Todmorden U3A Coffee Club members
Todmorden U3A Coffee Club members

Members having sampled the delicious non-alcoholic punch being served, the December Todmorden U3A general meeting opened with a treat as a delighted audience heard four string players from Todmorden Orchestra, led by Andrew Rostron, perform music by Haydn.

Before getting down to a quiz set by quiz group convenor Myrna Beet, retired local magistrate Trevor Driver gave an amusing talk drawing on his 23 years as a magistrate.

Trevor explained the magistracy began in the 13th century with landed gentry being nominated from among their local number. Nomination was the norm throughout the evolution of this post until relatively recently when personal application to become a magistrate was introduced.

No formal qualifications are required but magistrates need intelligence, common sense, integrity, listening skills and a balanced view of human nature.

Membership comes from all parts of the area the court covers and drawn from all walks of life. When Trevor started, his training consisted of a list of do’s and don’ts. Now, all magistrates receive three days’ training before sitting, carried out in conjunction with a mentoring programme. This covers basic law and procedure, and they continue to receive on-the-job training.

The only questions magistrates may ask are those for clarification. They are assisted by the Clerk to the Court, who is on hand to give advice and is legally qualified. Trevor said magistrates can sometimes find it difficult to decide on a sentence to impose and ask the clerk’s advice.

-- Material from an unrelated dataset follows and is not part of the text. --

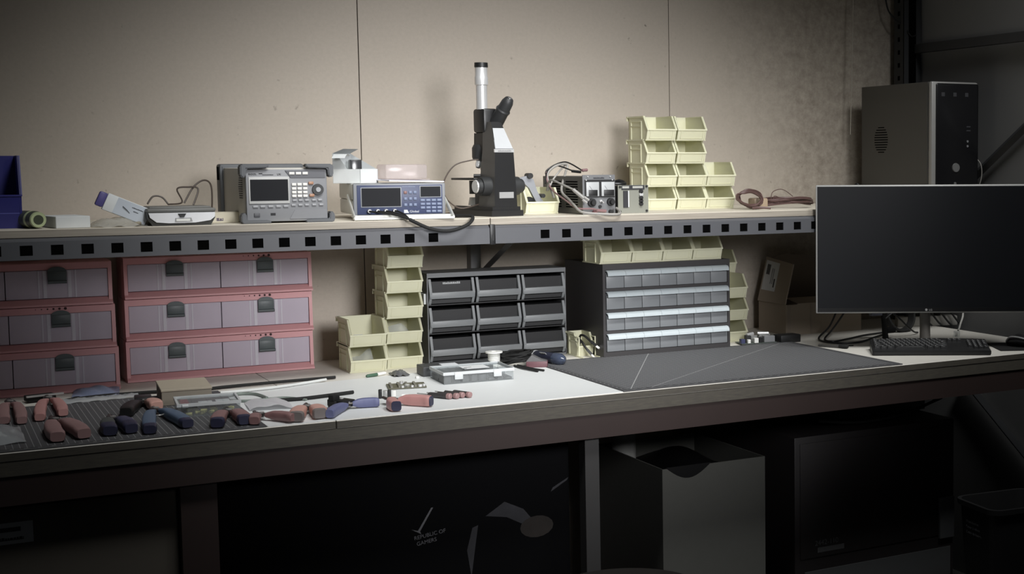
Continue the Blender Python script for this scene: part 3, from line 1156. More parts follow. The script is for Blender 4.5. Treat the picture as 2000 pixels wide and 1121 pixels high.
# bail handle: flat grille bar on the shelf, arms up to the case sides
BAIL = mat('off_white_case', '#d9d9d4')
b = MB()
for s in (-1, 1):
    b.loft([(s * .126, .06, .06), (s * .127, -.03, .022), (s * .127, -.074, .005)], [(.003, .008), (.003, .009), (.003, .006)], 8, up=(0, 0, 1))
b.box(-.129, .129, -.078, -.05, .001, .0075, bev=.002)
b.box(-.129, .129, -.05, -.022, .008, .0125, M=Matrix.Translation((0, 0, 0)))
b.box(-.129, .129, -.052, -.046, .001, .0125)
b.mi = 1
for k in range(3):
    for x0, x1 in ((-.116, -.005), (.072, .112)):
        b.box(x0, x1, -.046 + .007 * k, -.043 + .007 * k, .0125, .0129)
for k in range(14):
    b.box(-.001 + .0052 * k, .002 + .0052 * k, -.046, -.03, .0125, .0129)
b.build('bail_handle', [BAIL, mat('grille_shadow_grey', '#6c6c68', .7)], t)

b = MB()
def loc2w(x, y, z, c=(1.108, -.505, ST), a=R(-7)):
    return (c[0] + x * math.cos(a) - y * math.sin(a), c[1] + x * math.sin(a) + y * math.cos(a), c[2] + z)
ends = [loc2w(qu(u, 865)[0], -.02, qu(u, 865)[1]) for u in (545, 655, 765, 880)]
join = Vector((1.10, -.612, 1.335))
for e in ends:
    b.tube([e, Vector(e) + Vector((.004, -.012, -.001)), Vector(e).lerp(join, .6) + Vector((0, -.006, .004)), join], .0026, 8)
b.tube([join, (1.15, -.625, 1.31), (1.2, -.632, 1.303), (1.25, -.63, 1.318), (1.275, -.6, 1.337), (1.268, -.55, 1.3385), (1.24, -.49, 1.337), (1.255, -.42, 1.337)], .0047, 8)
tag(b.build('probe_lead', MATTE), 'black probe lead bundle drooping over the shelf edge from the blue-faced instrument', 'cable')

# opened white carton on the instrument
t = thing('carton', 'small opened white carton with raised lid on the blue-faced instrument', 'box', (1.021, -.40, 1.4279), R(42))
b = MB()
a = .042
CARDI = mat('grey_card_inside', '#8d8f90', .8)
b.box(-a, a, -a, -a + .0012, 0, .038)
b.box(-a, a, a - .0012, a, 0, .038)
b.box(-a, -a + .0012, -a, a, 0, .038)
b.box(a - .0012, a, -a, a, 0, .038)
b.box(-a, a, -a, a, 0, .001)
b.build('tray', CARD_W, t)
b = MB()
b.box(-a, a, a - .0012, a, .038, .08)
b.poly([(-a, a, .08), (a, a, .08), (a - .006, a - .03, .092), (-a + .006, a - .03, .092)])
b.poly([(a, a, .08), (a, a, .038), (a, -a + .004, .038)])
b.poly([(-a, a, .08), (-a, a, .038), (-a, a - .045, .038), (-a, a - .02, .07)])
b.build('lid', mat('grey_card_lid', '#c3c7c8', .8), t)
b = MB()
b.sheet(4, 6, lambda u, v: (-a - .002 - .02 * v - .004 * v * v, a - .055 + .04 * u, .058 + .02 * math.sin(math.pi * (.25 + .6 * v))))
b.build('tuck_flap', CARD_W, t)
b = MB()
b.box(-.018, .012, -.01, .018, .001, .062, bev=.003)
tag(b.build('small_device', mat('dark_glossy_part', '#3a3a3c', .2), None, (1.026, -.395, 1.4292)), 'small dark glossy part standing inside the opened white carton', 'device')

b = MB()
b.sheet(10, 6, lambda u, v: (1.082 + .15 * u - .012 * v, -.5 + .15 * v, 1.4292 + .004 * (1 - u) + .003 * v))
r = bmesh.ops.extrude_face_region(b.bm, geom=b.bm.faces[:])
bmesh.ops.translate(b.bm, vec=(0, 0, .003), verts=[v for v in r['geom'] if isinstance(v, bmesh.types.BMVert)])
tag(b.build('paper_stack', mat('lilac_white_paper', '#d7d5de', .7)), 'thin stack of white paper on the right of the blue-faced instrument', 'paper')
b = MB()
b.box(1.085, 1.2, -.46, -.37, 1.438, 1.478, bev=.006)
b.box(1.082, 1.205, -.464, -.366, 1.4365, 1.4385)
tag(b.build('blister_pack', mat('clear_pinkish_film', '#e6dfe0', .15, trans=.78)), 'clear plastic blister pack standing on the paper beside the white carton', 'packaging')

# ------------------------------------------------------------------ microscope (stage towards +y, back of the arm towards the room)
t = thing('microscope', 'black trinocular microscope with tall chrome tube', 'microscope', (1.398, -.44, ST), R(10))
BLK = mat('black_enamel', '#1c1c1d', 0.42)
CHR = mat('arm_grey_side', '#4c4b49', 0.4)
b = MB()
b.prism([(-.05, -.066), (.05, -.066), (.055, .02), (.045, .17), (.02, .185), (.02, .06), (-.02, .06), (-.02, .185), (-.045, .17), (-.055, .02)], 0, .016, 'z')
b.prism([(-.044, -.06), (.044, -.06), (.046, .02), (.038, .165), (.022, .178), (.022, .055), (-.022, .055), (-.022, .178), (-.038, .165), (-.046, .02)], .016, .026, 'z')
b.build('base', BLK, t)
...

The clerk will then go through the list of options, enabling the bench to take a decision.

Sometimes decisions are of a different nature. Trevor and his bench were faced with one such on Christmas Eve. Should we remand, and deprive the defendant and their family the Christmas they had planned? On the other hand, remand would give certain kinds of defendants a bed for the night in the warm and dry.

Some of Trevor’s stories were funny. One such tale came from some youths captured on CCTV on the roof of a supermarket and caught later with a bag of lead. They were taking a short cut across the roof, they said, then found the bag and were on their way to hand it in!